EMAP-DCNN: A NOVEL MATHEMATICAL MORPHOLOGY AND DEEP LEARNING COMBINED FRAMEWORK FOR HYPERSPECTRAL IMAGE CLASSIFICATION

H. Teffahi and N. Teffahi

Keywords: Extended Multi-Attribute Profiles (EMAP), Dense Conventional Neural Network (DCNN), Spectral-spatial Classification, Deep Learning (DL), Mathematical Morphology, Feature Extraction and Fusion, Hyperspectral Remote Sensing Image classification

Abstract. The classification of hyperspectral image (HSI) with high spectral and spatial resolution represents an important and challenging task in image processing and remote sensing (RS) domains due to the problem of computational complexity and big dimensionality of the remote sensing images. The spatial and spectral pixel characteristics have crucial significance for hyperspectral image classification and to take into account these two types of characteristics, various classification and feature extraction methods have been developed to improve spectral-spatial classification of remote sensing images for thematic mapping purposes such as agricultural mapping, urban mapping, emergency mapping in case of natural disasters... In recent years, mathematical morphology and deep learning (DL) have been recognized as prominent feature extraction techniques that led to remarkable spectral-spatial classification performances.
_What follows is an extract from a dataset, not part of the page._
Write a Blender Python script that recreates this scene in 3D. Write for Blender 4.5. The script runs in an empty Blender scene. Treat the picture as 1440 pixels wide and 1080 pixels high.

Among them, Extended Multi-Attribute Profiles (EMAP) and Dense Convolutional Neural Network (DCNN) are considered as robust and powerful approaches such as the work in this paper is based on these two techniques for the feature extraction stage and used in two combined manners and constructing the EMAP-DCNN frame. The experiments were conducted on two popular datasets: “Indian Pines” and “Huston” hyperspectral datasets. Experimental results demonstrate that the two proposed approaches of the EMAP-DCNN frame denoted EMAP-DCNN 1, EMAP-DCNN 2 provide competitive performances compared with some state-of-the-art spectral-spatial classification methods based on deep learning.